Art is maddeningly dynamic. It does not, and will not, mean the same thing to one person as it does to another.

Depending on our individual lenses, histories, predilections and aversions for interpretation, each of us experiences a works of art in just that way: individually, personally, uniquely.

There’s no finer example of this than the recent HBO film “The Sunset Limited,” which continues to air regularly on the cable channel.

It is simple in its parts ― more like a play that was filmed for television. The cast is just two men ― known simply as “Black” and “White” ― in a single room, having a single conversation.

The story, based on the play of the same name by Cormac McCarthy, seems simple enough ― almost black and white, if you will.

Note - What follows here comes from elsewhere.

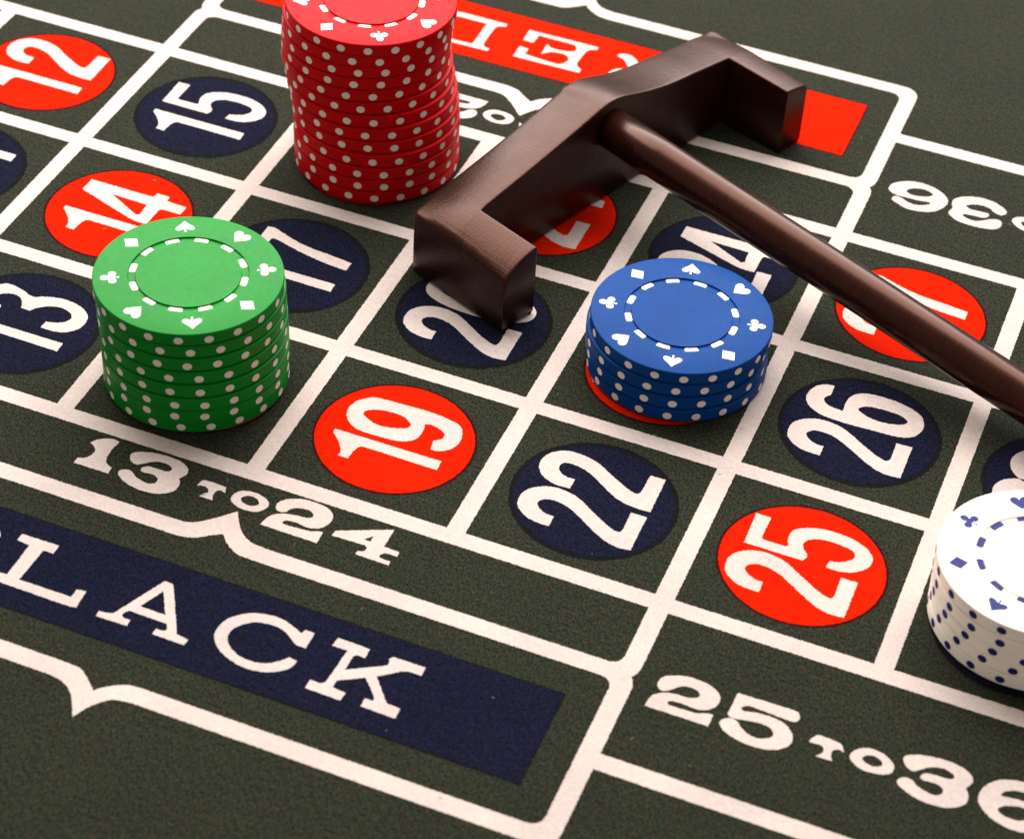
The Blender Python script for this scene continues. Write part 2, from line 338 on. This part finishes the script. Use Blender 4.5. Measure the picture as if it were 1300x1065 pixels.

White (Tommy Lee Jones) is a professor who encounters Black (Samuel L. Jackson) when he attempts to commit suicide by throwing himself in front of the Sunset Limited, a train speeding through the Bronx at 80 mph.

Black is a former prison inmate from Louisiana who, while serving time for murder and nearly dying in a horrific jailhouse brawl, found Jesus. White is a miserable and lonely man born of privilege who wants desperately for the suffering of this life to end.

When we encounter the twin protagonists, the foiled suicide attempt has already taken place. While the specifics of exactly what happened are never fully revealed, viewers are left to surmise that Black snatched White from the jaws of death and spirited him off to his tiny apartment to talk some sense into him.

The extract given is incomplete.